* TASK TO CARRY OUT *
Repeat all of the material below exactly as written, images excluded.

* COLLECTED MATERIAL *
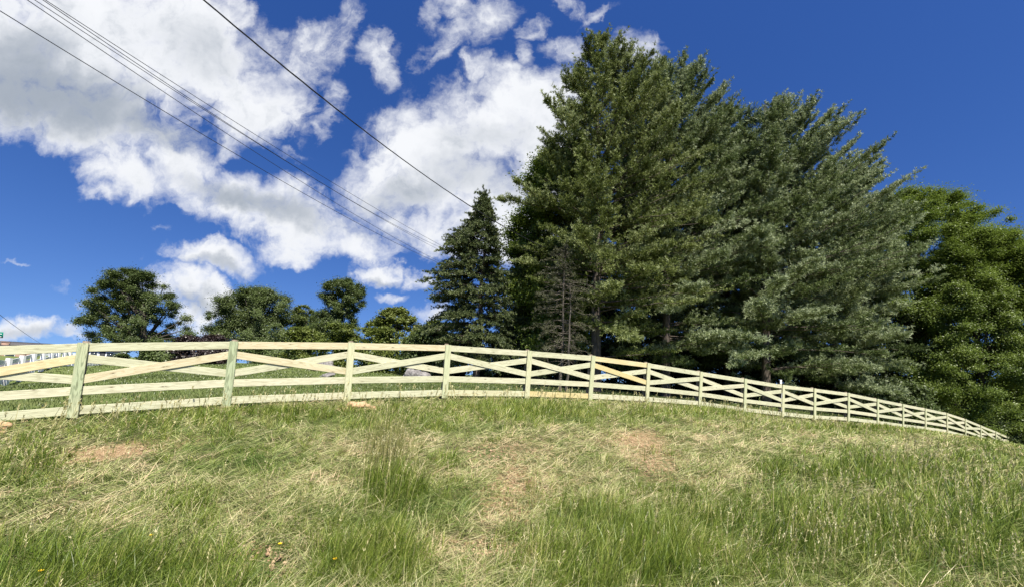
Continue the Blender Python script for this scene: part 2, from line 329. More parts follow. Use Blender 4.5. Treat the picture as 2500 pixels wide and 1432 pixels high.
def board(name, p0, p1, height, thick, nvec, mat, parent, ov=0., bev=.004):
    """a board whose length runs p0 -> p1, its face turned to nvec"""
    p0 = Vector(p0); p1 = Vector(p1); X = (p1-p0); L = X.length+2*ov; X.normalize()
    Nn = Vector(nvec); Nn = (Nn-X*Nn.dot(X)).normalized(); Z = X.cross(Nn); 
    if Z.z < -1e-6: Z = -Z
    c = (p0+p1)/2
    Ms = Matrix(((X[0], Nn[0], Z[0], c[0]), (X[1], Nn[1], Z[1], c[1]), (X[2], Nn[2], Z[2], c[2]), (0, 0, 0, 1)))
    hx, hy, hz = L/2, thick/2, height/2; b = bev
    prof = [(-hy+b, -hz), (hy-b, -hz), (hy, -hz+b), (hy, hz-b), (hy-b, hz), (-hy+b, hz), (-hy, hz-b), (-hy, -hz+b)]
    V = [(s*hx, y, z) for s in (-1, 1) for y, z in prof]; F_ = [(i, (i+1) % 8, 8+(i+1) % 8, 8+i) for i in range(8)]+[tuple(range(7, -1, -1)), tuple(range(8, 16))]
    me = bpy.data.meshes.new(name); me.from_pydata(V, [], F_); me.update(); me.materials.append(mat)
    o = bpy.data.objects.new(name, me); COL.objects.link(o); o.parent = parent
    o.matrix_parent_inverse = Matrix.Identity(4); o.matrix_basis = Matrix.Translation(-Vector(parent.location)) @ Ms
    return o
fence = empty('board_fence', BOT[1])
tag(fence, 'new pale pine crossbuck fence running along the crest of the hill', 'fence')
RW, RTH = .158, .024
fr = lambda k, t: TOP[k]*(1-t)+BOT[k]*t
def lerp(a, b, t): return a*(1-t)+b*t
FRONT = {0:1,1:1,2:-1,3:1,4:-1,5:-1,6:-1,7:1,8:1,9:-1,10:-1,11:1,12:-1,13:1,14:-1,15:1,16:-1,17:1,18:-1,19:1}   # +1: the front brace climbs to the right
TOPM = {0:M_rail,1:M_rail,2:M_mixed,3:M_mixed,6:M_gold}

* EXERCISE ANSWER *
Continue the Blender Python script for this scene: part 2, from line 329. More parts follow. Use Blender 4.5. Treat the picture as 2500 pixels wide and 1432 pixels high.
def board(name, p0, p1, height, thick, nvec, mat, parent, ov=0., bev=.004):
    """a board whose length runs p0 -> p1, its face turned to nvec"""
    p0 = Vector(p0); p1 = Vector(p1); X = (p1-p0); L = X.length+2*ov; X.normalize()
    Nn = Vector(nvec); Nn = (Nn-X*Nn.dot(X)).normalized(); Z = X.cross(Nn); 
    if Z.z < -1e-6: Z = -Z
    c = (p0+p1)/2
    Ms = Matrix(((X[0], Nn[0], Z[0], c[0]), (X[1], Nn[1], Z[1], c[1]), (X[2], Nn[2], Z[2], c[2]), (0, 0, 0, 1)))
    hx, hy, hz = L/2, thick/2, height/2; b = bev
    prof = [(-hy+b, -hz), (hy-b, -hz), (hy, -hz+b), (hy, hz-b), (hy-b, hz), (-hy+b, hz), (-hy, hz-b), (-hy, -hz+b)]
    V = [(s*hx, y, z) for s in (-1, 1) for y, z in prof]; F_ = [(i, (i+1) % 8, 8+(i+1) % 8, 8+i) for i in range(8)]+[tuple(range(7, -1, -1)), tuple(range(8, 16))]
    me = bpy.data.meshes.new(name); me.from_pydata(V, [], F_); me.update(); me.materials.append(mat)
    o = bpy.data.objects.new(name, me); COL.objects.link(o); o.parent = parent
    o.matrix_parent_inverse = Matrix.Identity(4); o.matrix_basis = Matrix.Translation(-Vector(parent.location)) @ Ms
    return o
fence = empty('board_fence', BOT[1])
tag(fence, 'new pale pine crossbuck fence running along the crest of the hill', 'fence')
RW, RTH = .158, .024
fr = lambda k, t: TOP[k]*(1-t)+BOT[k]*t
def lerp(a, b, t): return a*(1-t)+b*t
FRONT = {0:1,1:1,2:-1,3:1,4:-1,5:-1,6:-1,7:1,8:1,9:-1,10:-1,11:1,12:-1,13:1,14:-1,15:1,16:-1,17:1,18:-1,19:1}   # +1: the front brace climbs to the right
TOPM = {0:M_rail,1:M_rail,2:M_mixed,3:M_mixed,6:M_gold}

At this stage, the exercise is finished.